The more severe sentencing that comes with hate crimes is warranted. It can serve as a deterrent to such crimes, thereby protecting vulnerable groups. It can also give the victims a sense of justice, helping to restore their self worth.
Hate crimes are a real and terrible threat, and their numbers are growing; those who perpetrate such crimes should be aggressively prosecuted.
But it dilutes the effect if other crimes are pursued under the name of hate crimes. New York’s law on hate crimes says that such crimes “inflict on victims incalculable physical and emotional damage and tear at the very fabric of free society. Crimes motivated by invidious hatred toward particular groups not only harm individual victims but send a powerful message of intolerance and discrimination to all members of the group to which the victim belongs.”
Did the recently indicted members of the so-called “Hate Crime Ring” feel invidious hatred toward the elderly? We suspect not. Rather, we would suspect they targeted the elderly as easy marks for their scams.

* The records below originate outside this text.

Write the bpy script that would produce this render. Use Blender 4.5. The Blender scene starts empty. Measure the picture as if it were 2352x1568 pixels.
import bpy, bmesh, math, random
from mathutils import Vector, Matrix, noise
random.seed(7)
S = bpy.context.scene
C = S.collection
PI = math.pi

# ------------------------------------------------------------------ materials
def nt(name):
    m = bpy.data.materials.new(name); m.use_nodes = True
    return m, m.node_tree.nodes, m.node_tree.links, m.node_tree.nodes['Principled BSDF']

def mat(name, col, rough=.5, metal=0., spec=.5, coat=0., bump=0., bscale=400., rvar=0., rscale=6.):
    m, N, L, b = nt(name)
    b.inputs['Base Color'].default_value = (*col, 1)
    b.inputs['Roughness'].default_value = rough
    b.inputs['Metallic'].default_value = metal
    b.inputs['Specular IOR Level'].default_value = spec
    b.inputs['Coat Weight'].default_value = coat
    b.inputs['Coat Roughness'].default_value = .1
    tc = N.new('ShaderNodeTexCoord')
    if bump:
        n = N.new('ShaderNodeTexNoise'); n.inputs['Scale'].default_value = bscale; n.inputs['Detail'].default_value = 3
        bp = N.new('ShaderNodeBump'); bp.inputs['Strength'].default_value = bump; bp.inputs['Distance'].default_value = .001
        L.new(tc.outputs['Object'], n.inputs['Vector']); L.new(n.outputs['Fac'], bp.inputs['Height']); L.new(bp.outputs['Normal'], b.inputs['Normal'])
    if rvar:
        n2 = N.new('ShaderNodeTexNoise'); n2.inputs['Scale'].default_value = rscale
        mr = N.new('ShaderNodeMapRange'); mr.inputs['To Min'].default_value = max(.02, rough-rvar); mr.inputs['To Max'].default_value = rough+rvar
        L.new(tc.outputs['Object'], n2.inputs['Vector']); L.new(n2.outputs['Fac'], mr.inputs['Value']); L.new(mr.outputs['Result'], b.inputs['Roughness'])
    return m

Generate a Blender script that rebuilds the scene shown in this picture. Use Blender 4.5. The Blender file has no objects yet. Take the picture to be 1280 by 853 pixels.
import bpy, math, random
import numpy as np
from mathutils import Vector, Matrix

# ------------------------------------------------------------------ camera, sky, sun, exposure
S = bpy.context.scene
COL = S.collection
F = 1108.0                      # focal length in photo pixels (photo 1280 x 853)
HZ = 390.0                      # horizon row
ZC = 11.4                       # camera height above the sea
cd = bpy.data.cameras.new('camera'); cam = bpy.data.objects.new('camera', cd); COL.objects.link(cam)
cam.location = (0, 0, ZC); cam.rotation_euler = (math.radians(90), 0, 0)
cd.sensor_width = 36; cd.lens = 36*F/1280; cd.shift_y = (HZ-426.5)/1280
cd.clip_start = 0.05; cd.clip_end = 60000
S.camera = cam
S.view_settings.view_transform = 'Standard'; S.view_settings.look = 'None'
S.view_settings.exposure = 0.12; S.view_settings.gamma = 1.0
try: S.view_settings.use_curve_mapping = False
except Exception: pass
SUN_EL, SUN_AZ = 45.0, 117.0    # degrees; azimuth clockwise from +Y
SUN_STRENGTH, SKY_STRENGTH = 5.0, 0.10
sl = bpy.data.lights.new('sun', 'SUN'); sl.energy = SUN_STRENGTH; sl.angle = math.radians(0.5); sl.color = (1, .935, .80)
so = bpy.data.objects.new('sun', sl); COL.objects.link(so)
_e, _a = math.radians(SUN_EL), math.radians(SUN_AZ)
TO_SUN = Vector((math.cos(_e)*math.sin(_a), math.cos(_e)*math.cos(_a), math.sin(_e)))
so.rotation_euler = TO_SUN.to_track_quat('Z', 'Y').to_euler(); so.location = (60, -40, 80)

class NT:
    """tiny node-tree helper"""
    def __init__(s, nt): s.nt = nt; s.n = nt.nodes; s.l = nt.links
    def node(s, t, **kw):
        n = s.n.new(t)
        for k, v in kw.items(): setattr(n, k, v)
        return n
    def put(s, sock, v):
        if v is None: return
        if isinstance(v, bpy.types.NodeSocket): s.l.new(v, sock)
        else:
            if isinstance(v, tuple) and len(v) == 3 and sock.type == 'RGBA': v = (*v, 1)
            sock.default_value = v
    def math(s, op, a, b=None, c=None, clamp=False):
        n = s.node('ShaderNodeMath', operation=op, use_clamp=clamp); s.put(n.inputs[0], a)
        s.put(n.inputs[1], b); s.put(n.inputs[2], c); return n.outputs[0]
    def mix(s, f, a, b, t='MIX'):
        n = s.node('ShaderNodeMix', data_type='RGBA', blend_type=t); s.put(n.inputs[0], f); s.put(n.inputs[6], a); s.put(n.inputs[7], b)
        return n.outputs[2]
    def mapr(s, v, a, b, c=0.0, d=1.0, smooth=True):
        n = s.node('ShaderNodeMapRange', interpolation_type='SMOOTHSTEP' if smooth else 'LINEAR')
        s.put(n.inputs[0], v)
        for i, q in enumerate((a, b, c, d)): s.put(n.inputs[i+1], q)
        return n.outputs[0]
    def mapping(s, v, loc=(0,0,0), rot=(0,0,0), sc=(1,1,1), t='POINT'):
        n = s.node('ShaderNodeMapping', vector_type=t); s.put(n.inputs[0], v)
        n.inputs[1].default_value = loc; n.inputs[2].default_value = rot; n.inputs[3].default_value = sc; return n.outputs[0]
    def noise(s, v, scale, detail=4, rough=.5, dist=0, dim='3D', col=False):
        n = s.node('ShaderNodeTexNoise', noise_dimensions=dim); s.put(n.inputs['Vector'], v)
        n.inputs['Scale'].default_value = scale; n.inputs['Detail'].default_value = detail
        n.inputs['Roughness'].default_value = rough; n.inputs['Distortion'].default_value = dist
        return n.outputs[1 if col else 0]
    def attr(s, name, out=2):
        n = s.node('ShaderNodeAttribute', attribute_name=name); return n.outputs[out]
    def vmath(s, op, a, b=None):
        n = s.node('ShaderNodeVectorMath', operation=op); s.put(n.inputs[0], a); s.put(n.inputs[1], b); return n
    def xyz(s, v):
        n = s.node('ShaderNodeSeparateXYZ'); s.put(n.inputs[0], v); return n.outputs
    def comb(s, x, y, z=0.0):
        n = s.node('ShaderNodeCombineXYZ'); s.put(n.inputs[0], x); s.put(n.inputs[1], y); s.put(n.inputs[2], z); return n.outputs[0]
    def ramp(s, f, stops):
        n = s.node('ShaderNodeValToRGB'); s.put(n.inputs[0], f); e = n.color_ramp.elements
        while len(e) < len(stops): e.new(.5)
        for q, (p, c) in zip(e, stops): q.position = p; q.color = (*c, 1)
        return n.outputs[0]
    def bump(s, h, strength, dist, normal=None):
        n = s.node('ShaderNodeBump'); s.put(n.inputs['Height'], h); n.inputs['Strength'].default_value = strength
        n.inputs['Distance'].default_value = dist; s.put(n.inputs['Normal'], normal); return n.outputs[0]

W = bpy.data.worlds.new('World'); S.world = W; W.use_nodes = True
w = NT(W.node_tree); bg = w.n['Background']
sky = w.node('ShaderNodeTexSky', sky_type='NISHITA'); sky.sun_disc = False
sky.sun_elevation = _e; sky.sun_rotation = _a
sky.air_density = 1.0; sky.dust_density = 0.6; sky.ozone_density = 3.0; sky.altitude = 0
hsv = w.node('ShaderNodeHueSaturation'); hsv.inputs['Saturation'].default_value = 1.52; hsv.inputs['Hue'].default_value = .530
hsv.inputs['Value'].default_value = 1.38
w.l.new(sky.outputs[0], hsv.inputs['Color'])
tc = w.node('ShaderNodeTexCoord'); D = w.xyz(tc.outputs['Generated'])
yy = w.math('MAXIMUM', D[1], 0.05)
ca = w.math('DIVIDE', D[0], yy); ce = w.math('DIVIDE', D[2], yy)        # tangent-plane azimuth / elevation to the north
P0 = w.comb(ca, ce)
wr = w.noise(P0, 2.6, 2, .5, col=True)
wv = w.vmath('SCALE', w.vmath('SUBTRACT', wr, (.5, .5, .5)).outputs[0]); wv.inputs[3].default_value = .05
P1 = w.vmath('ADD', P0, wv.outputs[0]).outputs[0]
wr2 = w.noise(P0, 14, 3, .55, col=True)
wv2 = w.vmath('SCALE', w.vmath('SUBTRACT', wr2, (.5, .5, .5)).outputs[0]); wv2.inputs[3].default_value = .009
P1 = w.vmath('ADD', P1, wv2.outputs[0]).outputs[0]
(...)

Such exploitation, while certainly wrong, is different than “invidious hatred.”
Scamming a person you believe to be an easy mark is different than, say, burning a cross on someone’s lawn to frighten him out of a neighborhood. The state law goes on, “Hate crimes can and do intimidate and disrupt entire communities and vitiate the civility that is essential to healthy democratic processes.”
It is right and essential to arrest and prosecute people who steal from the elderly. But we should reserve the law on hate crimes for acts that fit the definition.
We understand why the district attorney would want longer sentences for those who steal from the elderly; it can serve as a deterrent. A district attorney serves at the pleasure of the people since it’s an elected post; Soares’s term will be up at the end of 2016. Protecting the elderly is a popular cause and may lead to releases like the recent one on the “Hate Crime Ring.”
But the right way to go about this — legislators, take heed — is to draft a law to increase penalties for crimes, like petit larceny and grand larceny, against the elderly or disabled. Those who work for the old and ailing, like home health aides, are in a position of trust; if that trust is violated, they should be punished with severe sentences.
Each of us, if we live long enough, will one day be old. We should, as a society, work to educate and protect the vulnerable elderly among us. But we should not confuse that with the zealous pursuit that is needed to tamp down on the ever-growing number of hate crimes in our midst. Lawmakers have provided the correct tool to pursue the perpetrators of hate crimes. Now, they need to create the right tool to punish those who hurt the elderly. Only then can justice be rightly served.